Similarly, Chemi Shalev in the same paper advises notes that “in a perfect world, all of us would welcome Trump’s decision, whatever its final details may be.”

“But if the price is loss of human lives, destruction of the peace process, a propaganda victory for Tehran and a Middle East radicalization that could threaten so-called moderate regimes, a responsible Jewish response would be encapsulated in the Yiddish saying ‘moykhel toives.’ Dear President Trump, the message should go, don’t do us any favors,” he adds.

In Yedioth, Alex Fishman writes with the tired resignation of someone who needs another bout of violence like a hole in the head, but notes that the Groundhog Day-esque cycles of violence might actually help Israel in this case.

“The Temple Mount metal detector riots in July revealed to security forces who the driving forces were behind the unrest in Jerusalem, which will again be the center of the violence,” he writes.

If writing that repeated rounds of unrest can be a good thing is unpopular, Yoav Fromer in Yedioth one-ups him by being the rare voice inside Israel saying that there is no reason for the US to recognize Jerusalem or move the embassy there at all.

“In the parlance of political theater, the Jerusalem Embassy Act is a symbolic measure, hollow and superficial, which is not meant to change the situation on the ground.
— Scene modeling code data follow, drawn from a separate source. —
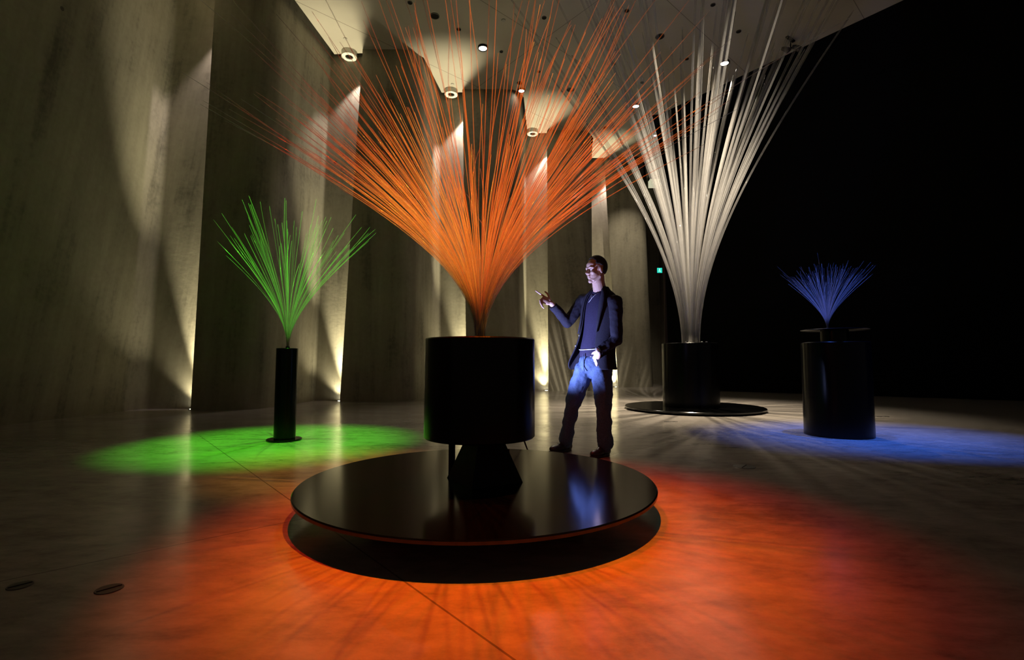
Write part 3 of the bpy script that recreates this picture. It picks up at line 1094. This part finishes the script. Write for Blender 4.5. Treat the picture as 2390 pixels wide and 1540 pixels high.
for j in range(len(JR) - 1):
    for k in range(NS):
        fs.append((j * W_ + k, j * W_ + k + 1, (j + 1) * W_ + k + 1, (j + 1) * W_ + k))
jo = mesh_obj('jacket', vs, fs, M_JACKET, P)
m_ = jo.modifiers.new('subdivision', 'SUBSURF')
m_.levels = 1
m_.render_levels = 2
m_ = jo.modifiers.new('thickness', 'SOLIDIFY')
m_.thickness = 0.009
m_.offset = -1
for nm, sh, el, wr in (('sleeve', shR, elR, wrR), ('sleeve', shL, elL, wrL)):
    vs, fs = [], []
    inn = nb.lerp(sh, 0.62) - U * 0.02
    ce = el.lerp(wr, 1.02 if sh is shL else 0.9)
    caps(vs, fs, [(inn, 0.078), (sh, 0.073), (sh.lerp(el, 0.5), 0.062), (el, 0.055), (el.lerp(wr, 0.5), 0.049)])
    tube(vs, fs, [el.lerp(wr, 0.5), ce], [0.049, 0.042], 18)
    remeshed(nm, vs, fs, M_JACKET, P, 0.008, 4, 0.016, 0.07)
for lst, sg_ in ((lap_l, -1), (lap_r, 1)):
    vs, fs = [], []
    use = lst[0:7]
    for i, (c, a, b, ph, mul) in enumerate(use):
        wd = math.radians([14, 24, 22, 19, 15, 9, 2][i]) * sg_
        vs.append(ring_pt(c, a + 0.008, b + 0.008, ph, mul))
        vs.append(ring_pt(c, a + 0.017, b + 0.017, ph + wd * 0.5, mul))
        vs.append(ring_pt(c, a + 0.012, b + 0.012, ph + wd, mul))
    for i in range(len(use) - 1):
        for q in (0, 1):
            fs.append((i * 3 + q, i * 3 + q + 1, i * 3 + q + 4, i * 3 + q + 3))
    lo_ = mesh_obj('lapel', vs, fs, M_JACKET, jo)
    m_ = lo_.modifiers.new('thickness', 'SOLIDIFY')
    m_.thickness = 0.006
    m_.offset = 0
for py in (782, 806):
    px_ = {782: 1357, 806: 1353}[py]
    c = at({782: 1398, 806: 1394}[py], py, 4.67)
    q = ring_pt(c, 0.192, 0.132, math.radians({782: 50, 806: 54}[py]), 1 + {782: 0.12, 806: 0.22}[py])
    vs, fs = [], []
    ell(vs, fs, q, (F, Rr, U), (0.006, 0.009, 0.009), 12, 8)
    bo = mesh_obj('button', vs, fs, M_STEEL, jo)
    bo['label'] = 'shiny round jacket button'

# sweater
vs, fs = [], []
SR = [(1401, 671, 0.066, 0.064), (1402, 677, 0.071, 0.068), (1402, 687, 0.11, 0.082), (1402, 700, 0.16, 0.098), (1402, 722, 0.175, 0.113), (1401, 750, 0.170, 0.118),
      (1398, 778, 0.160, 0.116), (1392, 803, 0.155, 0.120), (1388, 822, 0.158, 0.126), (1388, 832, 0.156, 0.122)]
NS = 48
for (px, py, a, b) in SR:
    c = at(px, py, 4.67)
    for k in range(NS):
        ph = 2 * PI * k / NS
        mul = 1 + 0.035 * mnoise.noise(Vector((math.cos(ph) * 3.2, math.sin(ph) * 3.2, c.z * 4 + 3))) + 0.02 * math.sin(ph * 9 + c.z * 16) * (1 if py > 740 else 0.2)
        vs.append(ring_pt(c, a, b, ph, mul))
for j in range(len(SR) - 1):
    for k in range(NS):
        k2 = (k + 1) % NS
        fs.append((j * NS + k, j * NS + k2, (j + 1) * NS + k2, (j + 1) * NS + k))
so = mesh_obj('sweater', vs, fs, M_SHIRT, P)
m_ = so.modifiers.new('subdivision', 'SUBSURF')
m_.levels = 1
m_.render_levels = 2
m_ = so.modifiers.new('thickness', 'SOLIDIFY')
m_.thickness = 0.006
# pale hem line and collar trim, cord with a pendant
pts = [ring_pt(at(1391, 815 + 1.5 * math.sin(k / 24 * PI), 4.67), 0.168, 0.134, math.radians(-38 + 112 * k / 24)) for k in range(25)]
o = tube_obj('hem_stripe', pts, 0.0042, M_PALE, so, 6)
o['label'] = 'pale thin stripe at the hem'
nk = [ring_pt(at(1402, 686, 4.67), 0.085, 0.072, math.radians(62 - 30)),
      at(1385, 697, 4.50), at(1383.5, 703, 4.50)]
q1 = ring_pt(at(1402, 684, 4.67), 0.088, 0.076, math.radians(-25))
q2 = ring_pt(at(1402, 684, 4.67), 0.088, 0.076, math.radians(48))
vv = ring_pt(at(1402, 699, 4.67), 0.168, 0.116, math.radians(6))
ve = ring_pt(at(1402, 707, 4.67), 0.178, 0.124, math.radians(16))
vs, fs = [], []
tube(vs, fs, [q1, q1.lerp(vv, 0.5) + F * 0.012, vv, ve], 0.0017, 6)
tube(vs, fs, [q2, q2.lerp(vv, 0.5) + F * 0.010, vv], 0.0017, 6)
mesh_obj('neck_cord', vs, fs, M_PALE, P)['label'] = 'thin pale neck cord'

# jeans
vs, fs = [], []
ell(vs, fs, pelvis + U * 0.015, (F, Rr, U), (0.118, 0.150, 0.115))
ell(vs, fs, pelvis - U * 0.05 - F * 0.03, (F, Rr, U), (0.105, 0.145, 0.10))
caps(vs, fs, [(hipR, 0.098), (hipR.lerp(knR, 0.5), 0.086), (knR, 0.070), (knR.lerp(anR, 0.5), 0.066), (anR + U * 0.0, 0.068)])
caps(vs, fs, [(hipL, 0.098), (hipL.lerp(knL, 0.5), 0.088), (knL, 0.072), (knL.lerp(anL, 0.5), 0.068), (anL + U * 0.0, 0.070)])
jn = remeshed('jeans', vs, fs, M_DENIM, P, 0.009, 5, 0.034, 0.085)
# fly seam
pts = [pelvis + U * z_ + F * (0.128 - 0.09 * max(0, -z_ - 0.02)) + Rr * 0.006 for z_ in (0.10, 0.06, 0.02, -0.02, -0.06)]
tube_obj('fly_seam', pts, 0.005, M_DENIM, jn, 6)

# shoes
for ft, dr in ((rf, Vector((-0.80, -0.55, 0))), (lf, Vector((-0.72, -0.66, 0)))):
    f_, r_, u_ = ax3(dr)
    vs, fs = [], []
    b_ = Vector((ft.x, ft.y, 0))
    ell(vs, fs, b_ + f_ * 0.10 + U * 0.038, (f_, r_, U), (0.085, 0.046, 0.034))
    ell(vs, fs, b_ + f_ * 0.02 + U * 0.050, (f_, r_, U), (0.085, 0.040, 0.045))
    ell(vs, fs, b_ - f_ * 0.045 + U * 0.045, (f_, r_, U), (0.045, 0.036, 0.043))
    caps(vs, fs, [(b_ - f_ * 0.03 + U * 0.05, 0.040), (b_ - f_ * 0.02 + U * 0.10, 0.040)])
    so_ = remeshed('shoe', vs, fs, M_SHOE, P, 0.006, 4)
    bm = bmesh.new()
    prof = []
    for k in range(28):
        a = 2 * PI * k / 28
        ww = 0.047 if math.cos(a) > -0.2 else 0.038
        prof.append(b_ + f_ * (0.052 + 0.137 * math.cos(a)) + r_ * (ww * math.sin(a)))
    lo = [bm.verts.new((p.x, p.y, 0.001)) for p in prof]
    hi = [bm.verts.new((p.x, p.y, 0.022)) for p in prof]
    bm.faces.new(lo)
    bm.faces.new(hi[::-1])
    for k in range(28):
        bm.faces.new((lo[k], lo[(k + 1) % 28], hi[(k + 1) % 28], hi[k]))
    bm_obj('sole', bm, M_SHOE, so_)
# wristwatch on the left wrist
wd = (wrL - elL).normalized()
s1 = wd.cross(U).normalized()
s2 = wd.cross(s1)
pts = [wrL + wd * 0.012 + s1 * (0.034 * math.cos(a)) + s2 * (0.034 * math.sin(a)) for a in [2 * PI * k / 24 for k in range(25)]]
wo = tube_obj('wristwatch_band', pts, 0.007, M_STEEL, P, 8)
vs, fs = [], []
fc = wrL + wd * 0.012 + (Vector((-0.4, -0.9, 0.0)) - wd * Vector((-0.4, -0.9, 0.0)).dot(wd)).normalized() * 0.040
nrm = (fc - (wrL + wd * 0.012)).normalized()
ell(vs, fs, fc, (nrm, wd, nrm.cross(wd)), (0.007, 0.019, 0.019), 24, 10)
mesh_obj('watch_face', vs, fs, M_STEEL, wo)
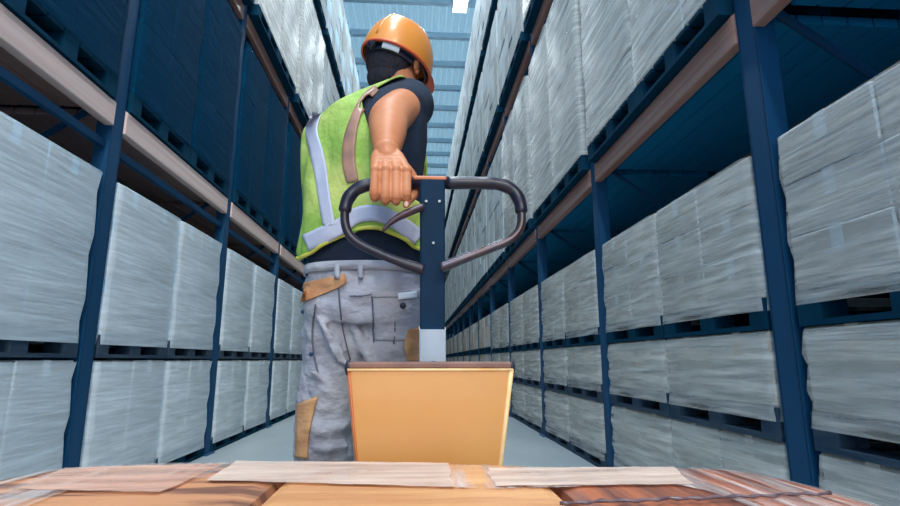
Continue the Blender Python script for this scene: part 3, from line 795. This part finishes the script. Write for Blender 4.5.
# trousers
bm = bmesh.new()
rs = []
for q, (x, y, a, b) in enumerate(((366, 271, .170, .126), (366, 280, .174, .130), (366, 296, .180, .136), (366, 312, .181, .138), (366, 326, .172, .13))):
    c = pt(x, y, BY); rs.append([c+Euler((0, 0, math.radians(-8))).to_matrix() @ Vector((math.copysign(abs(math.cos(2*PI*i/40))**.85, math.cos(2*PI*i/40))*a, math.copysign(abs(math.sin(2*PI*i/40))**.85, math.sin(2*PI*i/40))*b, 0)) for i in range(40)])
rings(bm, rs)
def pk(x, y, Y=BY): return pt(x, y, Y)
limb(bm, [pk(339, 310), pk(338, 335), pk(334, 370), pk(328, 405), pk(325, 432), pk(325, 458), Vector((ankL.x, ankL.y-.01, .30)), Vector((ankL.x, ankL.y, .12))], [.100, .098, .094, .084, .082, .080, .074, .074], 24)
limb(bm, [pk(391, 310), pk(392, 335), Vector((hipR.x, BY+.08, .62)), kneeR, kneeR.lerp(ankR, .5), ankR+Vector((0, 0, .03))], [.104, .102, .094, .084, .074, .074], 24)
# folds in the cloth
for c, r in ((((306, 395), (322, 408), (345, 402)), .012), (((302, 418), (322, 432), (346, 424)), .014), (((304, 440), (325, 450), (348, 446)), .013), (((312, 372), (335, 386), (352, 380)), .012),
             (((322, 322), (340, 352), (352, 372)), .013), (((350, 315), (362, 345), (372, 364)), .014), (((318, 318), (330, 340), (338, 362)), .011)):
    limb(bm, [pt(x, y, BY-.125+abs(x-330)*.0012 if y < 380 else BY-.082+abs(x-325)*.0012) for x, y in c], [r*.6, r, r*.6], 10, 4)
tr_ = obj('trousers', bm, M['trouser'], worker, True); remesh(tr_, .0075, 5); tr_['label'] = 'grey work trousers'
tx = bpy.data.textures.new('folds', 'CLOUDS'); tx.noise_scale = .085
dm = tr_.modifiers.new('folds', 'DISPLACE'); dm.texture = tx; dm.strength = .028; dm.mid_level = .5
trb = bvh_of(tr_); B3 = [trb]  # warm-lit areas of the trousers, laid on as coloured cloth patches
a = applique('hip_warm_patch', B3, [(305, 283), (303, 292), (300, 303)], [(345, 274), (344, 285), (312, 299)], 10, 6, M['tan'], tr_); a['label'] = 'warm light painted on the left hip'
a = applique('leg_warm_patch', B3, [(298, 404), (297, 430), (296, 458)], [(318, 396), (310, 432), (308, 458)], 6, 6, M['tan'], tr_); a['label'] = 'warm light painted on the lower left leg'
a = applique('thigh_warm_patch', B3, [(407, 330), (404, 345), (407, 361)], [(419, 326), (420, 345), (420, 361)], 6, 6, M['tan'], tr_); a['label'] = 'warm light painted on the right thigh'
applique('back_pocket', B3, [(373, 296), (374, 320), (375, 340)], [(418, 296), (419, 320), (419, 340)], 12, 6, M['trouser'], tr_, off=.002, th=.004)
applique('pocket_flap', B3, [(371, 291), (372, 297)], [(420, 289), (420, 297)], 12, 4, M['trouser'], tr_, off=.006, th=.004)
a = applique('pocket_label', B3, [(397, 293), (397.5, 300)], [(415, 291), (415, 298)], 6, 3, M['sticker'], tr_, off=.011, th=.002); a['label'] = 'small white label'
for c in (((372, 296), (373, 318), (374, 342)), ((338, 279), (340, 300), (343, 330), (350, 360)), ((316, 304), (313, 330), (314, 352), (318, 372)), ((394, 300), (395, 322), (394, 344)), ((350, 296), (362, 296), (372, 294))):
    sew('seam', list(c), .6, M['seam'], tr_, B3, 5, 1, .003)
for x, y in ((403, 305.5),):
    h, dd = hit(B3, x, y, 1.3)
    if h:
        bm = bmesh.new(); ball(bm, h[0]-dd*.012, (.0085, .006, .0085)); obj('snap_button', bm, M['rubber'], tr_, True)
for x, y in ((303, 312), (311, 354)):
    h, dd = hit(B3, x, y, 1.3)
    if h:
        bm = bmesh.new(); ball(bm, h[0]-dd*.003, (.006, .005, .006)); obj('rivet', bm, M['navy'], tr_, True)
for x in (338, 361):
    applique('belt_loop', B3+[tb], [(x-2.6, 266), (x-2.6, 279)], [(x+2.6, 266), (x+2.6, 279)], 2, 3, M['trouser'], tr_, off=.008, th=.004)
# waistband
wb = bmesh.new(); rs = []
for z, o in ((268.5, 0), (268.5, .006), (277, .007), (277, 0)):
    c = pt(366, z, BY); rs.append([c+Euler((0, 0, math.radians(-8))).to_matrix() @ Vector((math.copysign(abs(math.cos(2*PI*i/48))**.85, math.cos(2*PI*i/48))*(.1725+o), math.copysign(abs(math.sin(2*PI*i/48))**.85, math.sin(2*PI*i/48))*(.130+o), 0)) for i in range(48)])
rings(wb, rs, closed=True, cap=False); obj('waistband', wb, M['trouser'], tr_, True)
# boots
for a in (ankL, ankR):
    bm = bmesh.new(); z0 = a.z-.1
    limb(bm, [a+Vector((0, -.005, .06)), a+Vector((0, 0, -.01)), a+Vector((0, .06, -.045)), a+Vector((0, .16, -.058))], [.052, .050, .046, .036], 20)
    ball(bm, a+Vector((0, -.02, -.05)), (.044, .048, .045))
    b = obj('boot', bm, M['boot'], worker, True); remesh(b, .008, 3)
    bm = bmesh.new(); rs = []
    for z in (z0, z0+.022):
        rs.append([(a.x+.05*math.cos(q)*(1 if math.sin(q) > 0 else .85), a.y+.065+.145*math.sin(q), z) for q in [2*PI*i/32 for i in range(32)]])
    rings(bm, rs); obj('boot_sole', bm, M['rubber'], b)

# ------------------------------------------------------------------ light
w = bpy.data.worlds.new('daylight'); S.world = w; w.use_nodes = True
bg = w.node_tree.nodes['Background']; bg.inputs[0].default_value = (.72, .87, 1, 1); bg.inputs[1].default_value = 2.0
sun = bpy.data.lights.new('sun', 'SUN'); sun.energy = .9; sun.angle = .3; sun.color = (1, .82, .6)
so_ = bpy.data.objects.new('sun', sun); C.objects.link(so_); so_.location = (1, -6, 6)
so_.rotation_euler = Vector((-.22, 1, -.5)).to_track_quat('-Z', 'Y').to_euler()
S.view_settings.view_transform = 'Standard'; S.view_settings.look = 'None'; S.view_settings.gamma = 1
S.view_settings.exposure = 0.2; S.view_settings.use_curve_mapping = False
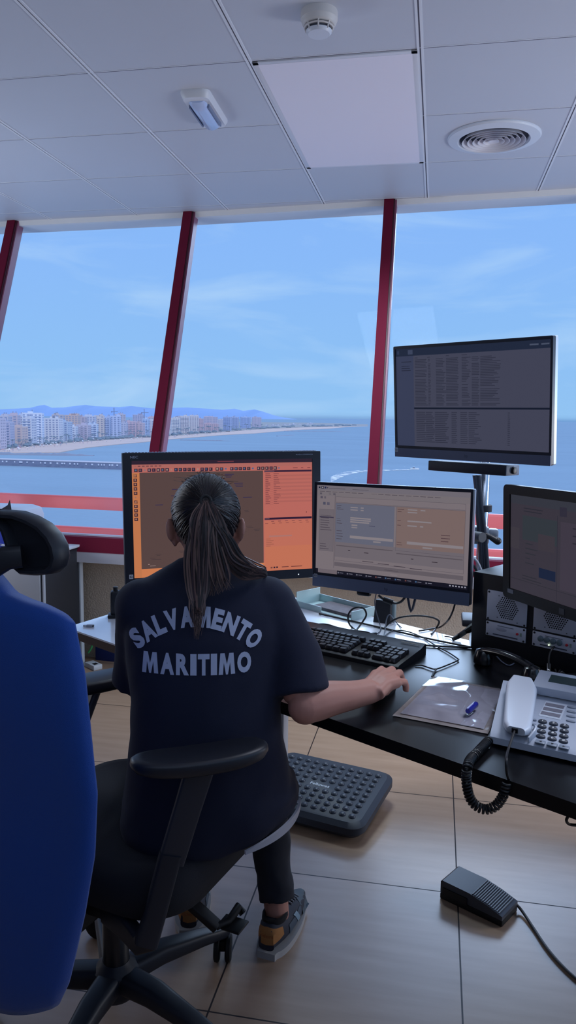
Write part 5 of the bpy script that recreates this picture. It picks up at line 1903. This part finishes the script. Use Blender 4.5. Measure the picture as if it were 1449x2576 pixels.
for v in sme.vertices:
    p = v.co
    n1 = noise.noise(V((p.x * 9 + p.z * 5, p.y * 9, p.z * 4.5 - p.x * 3)))
    n2 = noise.noise(V((p.x * 22 - p.z * 16, p.y * 20, p.z * 10 + 4)))
    k = .0055 * n1 + .0024 * n2
    low = max(0, 1 - (p.z - .47) / .22)
    k += .006 * low * noise.noise(V((p.x * 16, p.y * 16, p.z * 6 + 9)))
    v.co = p + v.normal * k
def hemz(x, z):
    return z + max(0, x - .03) * .42 * min(1, max(0, (.60 - z) / .13))


for v in sme.vertices:
    v.co.z = hemz(v.co.x, v.co.z)
SH = M((17, 23, 46), .92, bump=.12, bscale=900)
sme.materials.append(SH)
sh = link('shirt', sme, pn, 'navy t-shirt with white lettering across the back')
bvh = BVHTree.FromPolygons([v.co.copy() for v in sme.vertices], [list(p.vertices) for p in sme.polygons])
PRN = M((168, 176, 200), .75, noise_amt=.10, scale=50)
pm_ = MB()


def letter(chr_, cx_, cz_, w_, h_, rot):
    vs, fs = text_geo(chr_, 1, .056)
    if chr_ == 'M':
        o_ = [(0, 0), (.10, 1), (.36, 1), (.5, .48), (.64, 1), (.90, 1), (1, 0), (.74, 0), (.69, .56), (.56, 0), (.44, 0), (.31, .56), (.26, 0)]
        vs, fs = [(x, y, 0) for x, y in o_], [list(range(len(o_)))]
    vs = fit_geo(vs, w_, h_)
    b = bmesh.new()
    bv = [b.verts.new(v) for v in vs]
    for f in fs:
        try:
            b.faces.new([bv[i] for i in f])
        except ValueError:
            pass
    bmesh.ops.triangulate(b, faces=b.faces[:])
    for _ in range(4):
        le = [e for e in b.edges if e.calc_length() > .006]
        if not le:
            break
        bmesh.ops.subdivide_edges(b, edges=le, cuts=1)
        bmesh.ops.triangulate(b, faces=b.faces[:])
    out = []
    ca, sa = math.cos(rot), math.sin(rot)
    b.verts.index_update()
    for v in b.verts:
        x, z = cx_ + v.co.x * ca - v.co.y * sa, cz_ + v.co.x * sa + v.co.y * ca
        hit = bvh.ray_cast(V((x, -.6, z)), V((0, 1, 0)))
        q = hit[0] + V((0, -.0016, 0)) + hit[1] * .0004 if hit[0] else V((x, -.12, z))
        out.append(q)
    pm_.add(out, [[v.index for v in f.verts] for f in b.faces])
    b.free()


word = 'SALVAMENTO'
wd = [.88, 1.02, .80, 1.02, 1.02, 1.22, .78, 1.06, .86, 1.02]
tot = sum(wd)
half = R(47.5)
Rr_, cxp, czp = .184, -.021, .995 - .184
acc = 0
for c_, w_ in zip(word, wd):
    a = half - 2 * half * (acc + w_ / 2) / tot
    acc += w_
    letter(c_, cxp - Rr_ * math.sin(a), czp + Rr_ * math.cos(a), 2 * half * Rr_ * w_ / tot * .90, .041, a)
word = 'MARITIMO'
wd = [1.22, 1.02, .95, .46, .86, .46, 1.22, 1.05]
tot = sum(wd)
acc = 0
for c_, w_ in zip(word, wd):
    letter(c_, -.137 + .236 * (acc + w_ / 2) / tot, .900, .236 * w_ / tot * .88, .044, 0)
    acc += w_
pm_.build('back_lettering', PRN, sh, 'white printed lettering', smooth=False)
# white undershirt edge at the right hip
hem = [V(q) for q in sell(.012, .003, .466, .206, .148, 2.6, 120)]
seg_ = [q for q in hem if q.y < -.015 and q.x > .075]
seg_ = [V((q.x, q.y, hemz(q.x, q.z) - .002)) for q in seg_]
n_ = len(seg_)
rings = []
for k, q in enumerate(seg_):
    w_ = .012 * math.sin(math.pi * (k + .5) / n_) + .001
    o_ = (q - V((.012, .003, q.z))).normalized()
    rings.append([q + o_ * a_ + V((0, 0, b_)) for a_, b_ in ((-.004, .006), (.0015, .006), (.0015, -w_), (-.004, -w_))])
MB().loft(rings).build('undershirt', M((170, 170, 180), .8), pn, 'strip of white undershirt below the hem')
# trousers
tr_ = MB()
tr_.loft([sell(0, .02, .485, .15, .12), sell(0, .015, .52, .180, .132), sell(0, .01, .58, .175, .125), sell(0, .01, .62, .15, .11)])
for h_, k_, a_ in ((HR_, KR_, AR_), (HL_, KL_, AL_)):
    tr_.tube([h_ + V((0, 0, .015)), h_.lerp(k_, .5) + V((0, 0, .012)), k_ + V((0, .004, .004))], [.092, .080, .066], 20)
    tr_.ball(k_, .065, seg=18)
    e_ = a_ + V((0, -.002, .038))
    tr_.tube([k_, k_.lerp(e_, .25) + V((0, -.008, 0)), k_.lerp(e_, .55) + V((0, -.004, 0)), k_.lerp(e_, .8), k_.lerp(e_, .93), e_], [.067, .064, .056, .050, .051, .048], 20)
tme = remeshed(tr_, .007, 4, 'trousers')
for v in tme.vertices:
    p = v.co
    v.co = p + v.normal * (.005 * noise.noise(V((p.x * 14, p.y * 14, p.z * 20))) + .003 * noise.noise(V((p.x * 30, p.y * 30, p.z * 34))))
tme.materials.append(M((26, 30, 42), .9, noise_amt=.15, scale=30))
link('trousers', tme, pn)


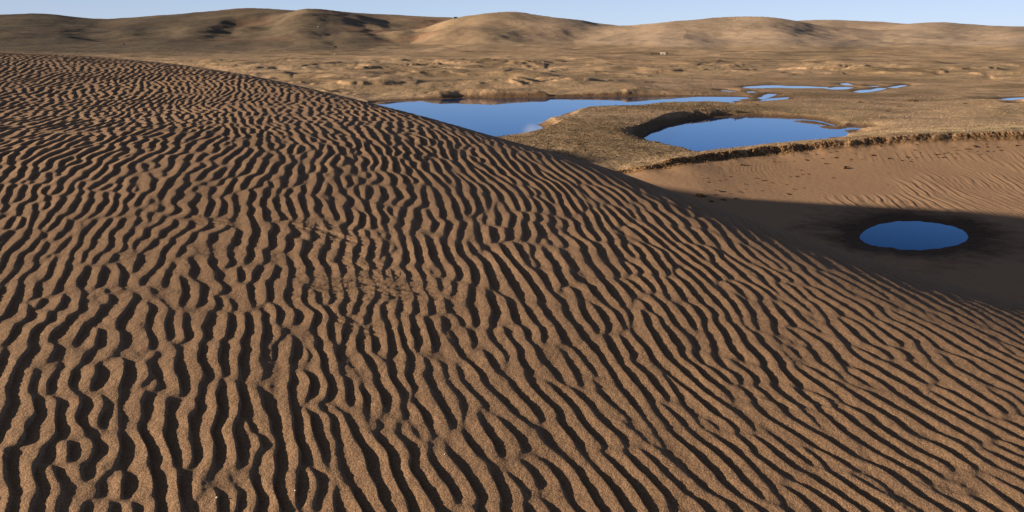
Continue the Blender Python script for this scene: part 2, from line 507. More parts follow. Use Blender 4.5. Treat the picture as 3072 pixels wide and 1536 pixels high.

And that’s what it seems Trump is planning to do anyway now: Instead of delivering his ‘historic deal’ between Israel and the Palestinians, as he promised to do, it seems he’s given up the hard work of peace talks in favor of empty statements,” Fromer writes.

“One cannot forget that the law has been pushed off for 22 years for a reason — because it is terrible for the US, and also Israel. Trump’s predecessors — and some Israeli leaders — opposed the embassy moving because they understood the heavy price: Not only that the US will give up its standing as a fair broker in the conflict, which will only hurt Israel, but also that the president will waste what little support he has left in Arab capitals, enrage the Arab street and distract from the real threat — Iranian expansionism.”